The Shakespeare Code (Doctor Who)

Gareth Roberts, w; 2007.

It’s ironic, in a way, that the best (and, perhaps, most ‘accurate’) depiction of Elizabethan England on screen is to be found in Doctor Who’s 2007 episode, The Shakespeare Code. In a show about a time-travelling alien from the future, it’s these historical episodes that can be the most fun, as Gareth Roberts shows here. Filled with in-joke upon in-joke after in-joke, Shakespeare lines are peppered like full stops in nearly every scene, allusions and complicit nods abound, and for David Tennant’s Doctor, you can see he’s having the time of his life.
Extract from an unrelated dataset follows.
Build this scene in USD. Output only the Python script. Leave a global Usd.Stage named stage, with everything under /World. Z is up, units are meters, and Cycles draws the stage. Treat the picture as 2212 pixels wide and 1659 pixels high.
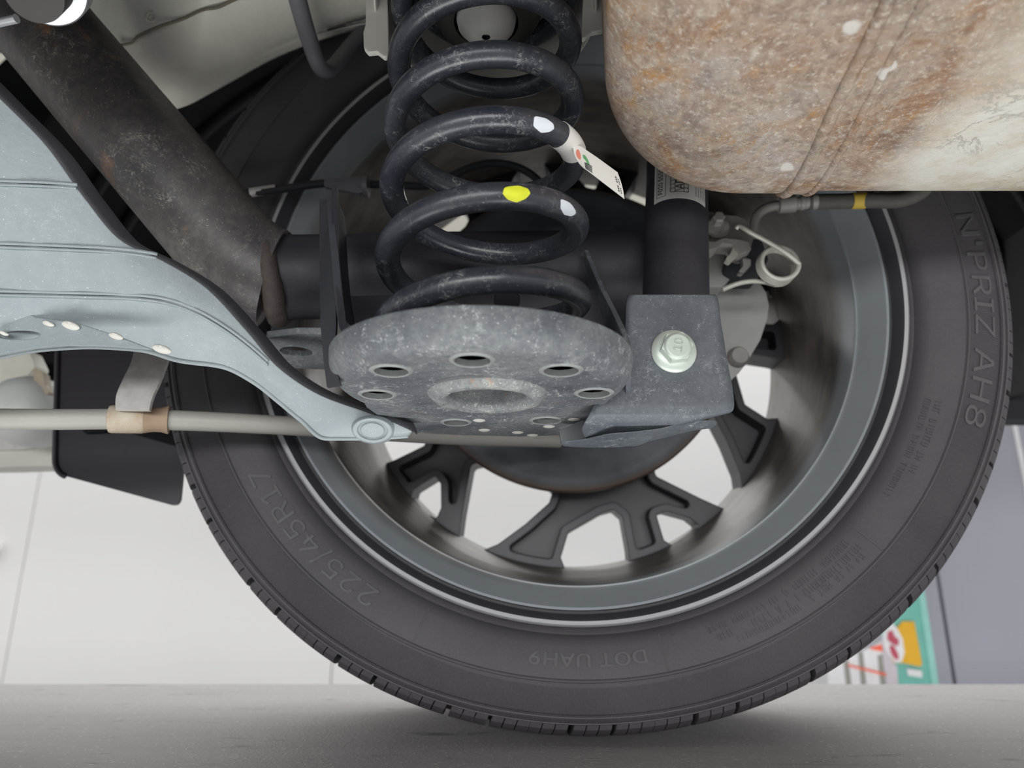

With its story of witches, a lost play – Love’s Labour’s Won – words as magic spells, Harry Potter, and unrequited love, it’s certainly not that far off what Shakespeare wrote about across his career. There’s the mud in the streets, the filth, the gorgeous wood-and-plaster buildings, the dark candle-lit interiors and, like a beacon, the great Globe itself, and it really does feel, well, real, I suppose. As real as it can be for a television show about time-travel set in an imagined version of 1599. There’s more Shakespeare in this forty-five minutes than in the entirety of Shakespeare in Love, and that really only can be a good thing.